The Spanish Flu epidemic hit Oklahoma City hard. The first reported case arrived September 28, 1918. Three days later, October 1, there were more than 1,000 reported cases. Two days later it exploded to 2,000 cases. It was spreading like wildfire. One former resident recalled, “…they all had very little care, and they just died like flies.”

John Kirkpatrick, ten years old at the time, reported: “We lived at 415 W 10th, and our house was on the way between the mortuary and the cemetery. I remember a constant parade of horse-drawn hearses. It was a horrible epidemic.”

I did some quick math. My grandmother would have been about six months pregnant with my father (born February 4, 1919) when the Oklahoma City outbreak started. Wow, could it be true?

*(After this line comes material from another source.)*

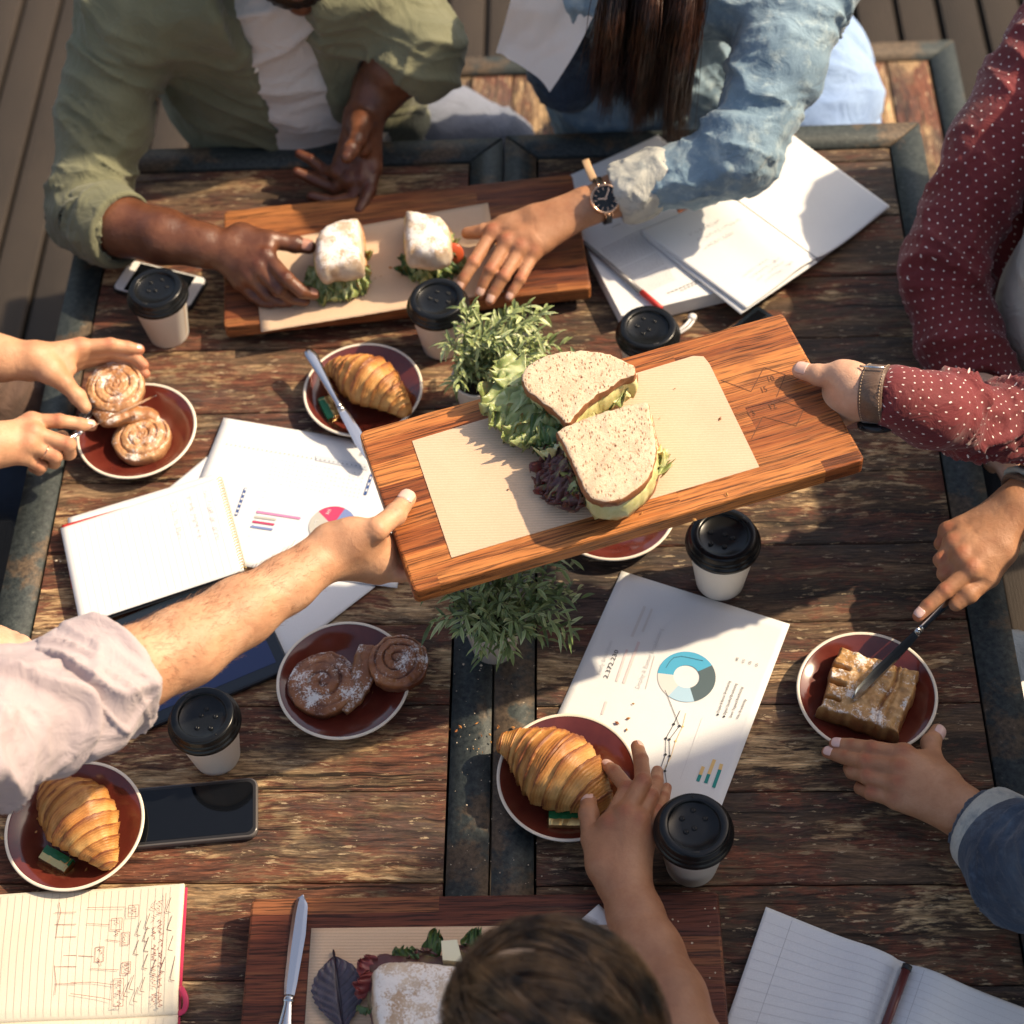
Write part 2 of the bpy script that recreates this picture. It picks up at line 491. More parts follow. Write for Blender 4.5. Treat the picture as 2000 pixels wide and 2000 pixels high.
def deck_mat():
    t = NT('composite decking'); P = t.vadd(t.pos(), RND3(t, 3))
    n1 = t.noise(t.map(P, (3, 1.2, 3)), 1.5, 4); n2 = t.noise(P, 220, 2)
    c = t.ramp(t.math('ADD', t.math('MULTIPLY', n1, .7), t.math('MULTIPLY', n2, .3)), [(.3, (.020, .016, .013)), (.7, (.060, .044, .032))])
    s = t.n('SeparateXYZ', {0: t.pos()})
    w = t.math('SINE', t.math('MULTIPLY', s.outputs[0], 2 * math.pi / .0055))
    c = t.mix(t.math('MULTIPLY', t.math('SUBTRACT', .5, t.math('MULTIPLY', w, .5)), .45), c, (.035, .030, .028))
    t.p(Base_Color=c, Roughness=.7, Specular_IOR_Level=.2); t.bump(w, .6, .0012)
    return t.m

def skin(name, c0, c1, c2, rough=.52, sss=.05):
    t = NT(name); P = t.pos()
    n1 = t.noise(P, 22, 3); n2 = t.noise(P, 320, 3, .6); n3 = t.noise(P, 900, 2)
    c = t.ramp(n1, [(.32, c0), (.5, c1), (.68, c2)])
    c = t.mix(t.ramp(n2, [(.35, .22), (.6, 0.0)]), c, c0)
    c = t.mix(t.math('MULTIPLY', t.attr('tone'), .85), c, tuple(a * b for a, b in zip(c0, (1.02, .62, .60))))
    c = t.mix(t.ramp(t.noise(P, 60, 4, .6), [(.50, 0.0), (.72, .28)]), c, tuple(a * b for a, b in zip(c0, (.95, .75, .72))))
    t.p(Base_Color=c, Roughness=rough, Subsurface_Weight=sss, Subsurface_Scale=.004)
    t.b.inputs['Subsurface Radius'].default_value = (1, .35, .2)
    v = t.n('TexVoronoi', {'Vector': P, 'Scale': 520}, feature='DISTANCE_TO_EDGE').outputs[0]
    cr = t.math('MULTIPLY', t.noise(P, 420, 2, .5, 1.5), t.math('MULTIPLY', t.attr('tone'), 5.0))
    nb = t.bump(t.math('ADD', cr, t.math('ADD', t.math('MULTIPLY', v, .5), t.math('ADD', n3, n2))), .40, .0007)
    t.bump(t.noise(P, 55, 3, .5, .8), .35, .0035, nb)
    return t.m

def cloth(name, c0, c1, weave=1500, rough=.85, nsc=9, bump=.25, big=None):
    t = NT(name); P = t.pos()
    n1 = t.noise(P, nsc, 4); n2 = t.noise(P, weave, 1)
    c = t.ramp(t.math('ADD', t.math('MULTIPLY', n1, .75), t.math('MULTIPLY', n2, .25)), [(.32, c0), (.68, c1)])
    if big is not None: c = t.mix(t.ramp(t.noise(P, 40, 5, .7), [(.5, 0.0), (.68, .7)]), c, big)
    t.p(Base_Color=c, Roughness=rough, Sheen_Weight=.15)
    nb = t.bump(t.math('ADD', t.math('MULTIPLY', n2, .5), t.noise(P, 260, 2)), bump, .0008)
    t.bump(t.noise(P, 24, 4, .55, 1.6), .7, .006, nb)
    return t.m

def dots_mat():
    t = NT('dark red cotton with white pin dots')
    s = t.n('SeparateXYZ', {0: t.map(t.uv(), (1 / .0125, 1 / .0125, 1), rotz=.6)})
    row = t.math('FLOOR', s.outputs[1]); off = t.math('MULTIPLY', t.math('FLOORED_MODULO', row, 2.0), .5)
    fx = t.math('SUBTRACT', t.math('FRACT', t.math('ADD', s.outputs[0], off)), .5)
    fy = t.math('SUBTRACT', t.math('FRACT', s.outputs[1]), .5)
    d = t.math('ADD', t.math('MULTIPLY', fx, fx), t.math('MULTIPLY', fy, fy))
    m = t.math('LESS_THAN', d, .0085)
    n2 = t.noise(t.pos(), 1400, 1); n1 = t.noise(t.pos(), 12, 3)
    c = t.ramp(t.math('ADD', t.math('MULTIPLY', n1, .6), t.math('MULTIPLY', n2, .4)), [(.3, (.095, .006, .010)), (.7, (.20, .018, .022))])
    c = t.mix(m, c, (.72, .62, .58))
    t.p(Base_Color=c, Roughness=.8, Sheen_Weight=.15); nb = t.bump(n2, .2, .0005); t.bump(t.noise(t.pos(), 26, 4, .55, 1.8), .7, .006, nb)
    return t.m

def paper(name, c0, c1, ribs=None, rough=.75):
    t = NT(name); P = t.obj(); n1 = t.noise(P, 14, 3); n2 = t.noise(P, 700, 2)
    c = t.ramp(t.math('ADD', t.math('MULTIPLY', n1, .5), t.math('MULTIPLY', n2, .5)), [(.35, c0), (.65, c1)])
    h = n2
    if ribs:
        s = t.n('SeparateXYZ', {0: P})
        w = t.math('SINE', t.math('MULTIPLY', s.outputs[1], 2 * math.pi / ribs))
        c = t.mix(t.math('MULTIPLY', t.math('ADD', w, 1.0), .12), c, tuple(x * .6 for x in c0)); h = w
    t.p(Base_Color=c, Roughness=rough); t.bump(t.math('ADD', h, t.math('MULTIPLY', n1, 3.0)), .25, .0006)
    return t.m

def crust_mat(name, dark, mid, light, sugar=0.0, sc=60):
    """baked pastry: vertex tone drives the colour, plus optional icing sugar"""
    t = NT(name); P = t.obj(); a = t.attr('tone')
    n1 = t.noise(P, sc, 5, .62); n2 = t.noise(P, 420, 4, .7)
    f = t.math('ADD', t.math('MULTIPLY', a, .55), t.math('ADD', t.math('MULTIPLY', n1, .35), t.math('MULTIPLY', n2, .18)))
    c = t.ramp(f, [(.42, dark), (.66, mid), (.96, light)])
    rough = .5
    if sugar:
        m = t.ramp(t.math('ADD', t.math('MULTIPLY', t.noise(P, 45, 3), .55), t.math('MULTIPLY', n2, .45)), [(.62 - .2 * sugar, 0.0), (.68 - .2 * sugar, .95)])
        up = t.math('MULTIPLY', m, t.ramp(t.n('SeparateXYZ', {0: t.n('NewGeometry').outputs['Normal']}).outputs[2], [(.35, 0.0), (.75, 1.0)]))
        c = t.mix(up, c, (.80, .76, .72)); rough = t.math('ADD', .35, t.math('MULTIPLY', up, .5))
    t.p(Base_Color=c, Roughness=rough, Coat_Weight=.05, Coat_Roughness=.35)
    t.bump(t.math('ADD', n1, t.math('MULTIPLY', n2, .5)), .5, .0016)
    return t.m

def crumb_mat():
    t = NT('wholegrain bread crumb'); P = t.obj()
    v = t.n('TexVoronoi', {'Vector': t.map(t.vadd(P, t.map(t.noise(P, 60, 2, out=1), (.004, .004, .004))), (1.3, .62, 1), rotz=.35), 'Scale': 240, 'Randomness': 1}).outputs[0]
    v2 = t.n('TexVoronoi', {'Vector': P, 'Scale': 95}).outputs[0]
    n1 = t.noise(P, 40, 4, .6); n2 = t.noise(P, 600, 3)
    c = t.ramp(t.math('ADD', t.math('MULTIPLY', n1, .5), t.math('MULTIPLY', n2, .5)), [(.35, (.54, .39, .26)), (.65, (.70, .56, .40))])
    hole = t.math('MAXIMUM', t.ramp(v, [(.14, 0.0), (.34, 1.0)]), t.ramp(t.noise(P, 130, 2), [(.36, 1.0), (.46, 0.0)]))
    c = t.mix(hole, (.33, .19, .11), c)
    v3 = t.n('TexVoronoi', {'Vector': t.vadd(P, t.map(t.noise(P, 90, 2, out=1), (.003, .003, .003))), 'Scale': 520}).outputs[0]
    c = t.mix(t.ramp(v3, [(.12, .45), (.26, 0.0)]), c, (.42, .27, .16))
    c = t.mix(t.ramp(t.noise(P, 210, 3, .7), [(.36, .5), (.44, 0.0)]), c, (.34, .19, .11))
    seed = t.math('MULTIPLY', t.ramp(v2, [(.10, 1.0), (.14, 0.0)]), t.ramp(t.noise(P, 55, 1), [(.52, 0.0), (.58, 1.0)]))
    c = t.mix(seed, c, (.16, .055, .025))
    t.p(Base_Color=c, Roughness=.9); t.bump(t.math('ADD', hole, n2), .6, .0012)
    return t.m

def metal(name, col=(.62, .62, .64), rough=.22):
    t = NT(name); n1 = t.noise(t.map(t.obj(), (1, 12, 12)), 60, 2)
    t.p(Base_Color=col, Metallic=1.0, Roughness=rough); return t.m

def glaze():
    t = NT('glossy brown glaze'); P = t.obj()
    s = t.n('SeparateXYZ', {0: P}); r = t.math('SQRT', t.math('ADD', t.math('MULTIPLY', s.outputs[0], s.outputs[0]), t.math('MULTIPLY', s.outputs[1], s.outputs[1])))
    w = t.math('SINE', t.math('MULTIPLY', r, 2 * math.pi / .0026)); inn = t.math('LESS_THAN', r, .036)
    n = t.noise(P, 30, 3)
    t.p(Base_Color=t.ramp(n, [(.3, (.085, .014, .010)), (.7, (.135, .026, .017))]), Roughness=.12, Coat_Weight=.4, Coat_Roughness=.06)
    t.bump(t.math('ADD', t.math('MULTIPLY', w, inn), t.math('MULTIPLY', n, 1.0)), .35, .0006)
    return t.m

def lettuce_mat(name, c0, c1, c2):
    t = NT(name); P = t.obj(); a = t.attr('tone')
    n = t.noise(P, 90, 4, .6)
    c = t.ramp(t.math('ADD', t.math('MULTIPLY', a, .6), t.math('MULTIPLY', n, .4)), [(.2, c0), (.5, c1), (.8, c2)])
    t.p(Base_Color=c, Roughness=.38, Subsurface_Weight=.15, Subsurface_Scale=.003); t.bump(t.noise(P, 160, 4, .6), .5, .0015)
    return t.m

def hair_mat(name, c0, c1):
    t = NT(name); P = t.obj()
    c = t.ramp(t.noise(P, 26, 4, .6), [(.38, c0), (.66, c1)])
    t.p(Base_Color=c, Roughness=.38, Anisotropic=.4); return t.m

M = {}
M['tableL'] = wood_old('weathered plank, red brown', 'x', -.01, .85)
M['tableR'] = wood_old('weathered plank, grey brown', 'x', .05, .12)
M['bench'] = wood_old('weathered bench slat', 'y', -.04, .6)
M['frame'] = frame_mat()
M['deck'] = deck_mat()
M['boardH'] = wood_board('honey hardwood board', ((.125, .030, .011), (.28, .080, .022), (.48, .175, .050)))
M['boardD'] = wood_board('dark hardwood board', ((.060, .016, .009), (.135, .036, .018), (.235, .085, .035)), .3)
M['boardM'] = wood_board('brown hardwood board', ((.075, .020, .011), (.19, .055, .022), (.36, .135, .045)), .3)
M['kraft'] = paper('kraft sandwich paper', (.60, .42, .28), (.68, .49, .34), .0033)
M['white'] = paper('white office paper', (.67, .68, .68), (.72, .73, .73))
M['cream'] = paper('cream notebook paper', (.62, .565, .455), (.67, .62, .51))
M['napkin'] = paper('soft white tissue', (.76, .74, .70), (.82, .80, .77), None, .9)
M['cup'] = paper('white paper cup', (.70, .66, .60), (.76, .72, .66), None, .55)
M['lid'] = plain('black plastic lid', (.006, .007, .008), .26, Specular_IOR_Level=.32)
M['lidhole'] = plain('black lid recess', (.004, .004, .004), .6)
M['glaze'] = glaze()
M['rim'] = plain('unglazed cream rim', (.76, .68, .56), .45)
M['steel'] = metal('polished steel', (.55, .55, .56), .16)
M['gold'] = metal('rose gold', (.80, .50, .33), .2)
M['brass'] = metal('gold foil', (.72, .52, .22), .28)
M['croissant'] = crust_mat('croissant crust', (.20, .055, .014), (.46, .19, .045), (.68, .40, .14))
M['swirl'] = crust_mat('sugared bun', (.13, .038, .016), (.34, .125, .046), (.55, .30, .125), .50)
M['dough'] = crust_mat('lightly sugared dough', (.20, .07, .026), (.40, .18, .07), (.58, .35, .16), .5)
M['swirl2'] = crust_mat('heavily sugared bun', (.30, .12, .05), (.50, .26, .12), (.66, .42, .24), .42)
M['turnover'] = crust_mat('sugared puff pastry', (.22, .085, .025), (.42, .22, .075), (.60, .37, .16), .55)
M['crumb'] = crumb_mat()
M['crustside'] = crust_mat('bread crust', (.20, .07, .03), (.36, .15, .06), (.48, .25, .12))
M['flour'] = crust_mat('floured baguette', (.44, .29, .18), (.62, .50, .38), (.72, .65, .54), .80, 130)
M['baguette'] = crust_mat('baguette crumb side', (.36, .14, .06), (.56, .30, .14), (.74, .55, .34))
M['lettuce'] = lettuce_mat('green lettuce', (.09, .12, .035), (.24, .29, .10), (.50, .54, .29))
M['redlettuce'] = lettuce_mat('purple lettuce', (.05, .018, .02), (.11, .04, .04), (.24, .20, .10))
M['rocket'] = lettuce_mat('dark rocket leaf', (.02, .05, .015), (.05, .11, .03), (.12, .2, .06))
M['egg'] = lettuce_mat('egg and avocado filling', (.40, .38, .14), (.62, .58, .28), (.72, .70, .45))
M['cheese'] = plain('yellow cheese', (.78, .58, .20), .5)
M['feta'] = plain('white cheese', (.74, .72, .52), .55)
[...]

Nearly 7,500 Oklahomans lost their lives from the flu (keep in mind, Oklahoma was not highly populated then; it achieved statehood only in 1907). I thought about my 41-year-old grandmother going through this, seven, eight, nine months pregnant with my father. But she also had the rest of her family, three other children, her aging father, and her husband.

The final puzzle piece fell into place one day as I was looking over certificates—birth, death, marriage—scanning for clues I might have missed. I had my father’s birth certificate in front of me. I’d looked at it a dozen times before and I’m not sure how I could have missed it. At first, I thought my eyes were playing a trick. A name seemed out of place. I looked again, studying it, initially not understanding what I was seeing. It appeared my father’s name was written in the wrong place on the certificate. But no, it wasn’t my father’s name. It was a rushed signature, but still very clear: “J. S. Hartford!” It was written in the space, “Attending Physician.”

So, it was true, it really was true. My grandmother actually did name my father after the physician who cared for her during the Spanish flu epidemic, and who delivered a healthy boy child on February 4, 1919.

That is, indeed, how my father and I ended up with three last names.